Raison d’Eta et raison de parti
Il est donc clair que les trois premiers arguments de Abdalilah Benkirane cherchent à convaincre le parti de comprendre les raisons de l’Etat ainsi que les causes qui ont commandé la normalisation, un processus qui n’a pas été sans un examen méticuleux et une évaluation minutieuse des impératifs, des besoins et des intérêts suprêmes du pays.
Le quatrième et dernier élément exprime vraisemblablement la volonté de M. Benkirane de convaincre ses bases de l’existence d’une marge de protestation et de rejet de la normalisation, tout en signalant à l’Etat que le verrouillage des marges de protestation donnerait l’occasion aux agendas hostiles au Maroc d’exploiter le mécontentement légitime et comporterait le risque de transformer les opposants à la politique de l’Etat en traitres pour la seule raison d’être réfractaires la normalisation.

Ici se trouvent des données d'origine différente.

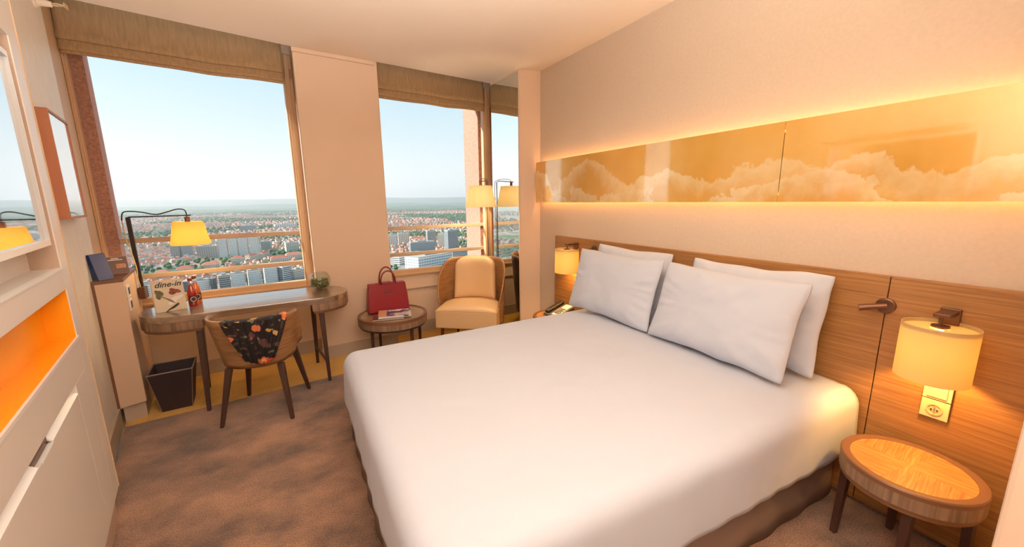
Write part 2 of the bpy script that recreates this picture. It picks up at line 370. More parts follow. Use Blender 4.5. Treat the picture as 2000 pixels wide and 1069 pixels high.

C’est là un crédo que certaines tribunes médiatiques ont déjà commencé à anticiper en accusant les opposants à la normalisation de servir l’agenda d’Alger. Elles créent ainsi une situation malsaine qui devrait amener les responsables marocains à considérer la tolérance du rejet de la normalisation plus appropriée pour l’immunisation du front intérieur contre toute infiltration malveillante. Ils aideraient ainsi à l’ancrage de la saine idée de la distinction entre ce que dicte la raison d’Etat et ce qui traduit des positions de principe de certaines franges de la société marocaine.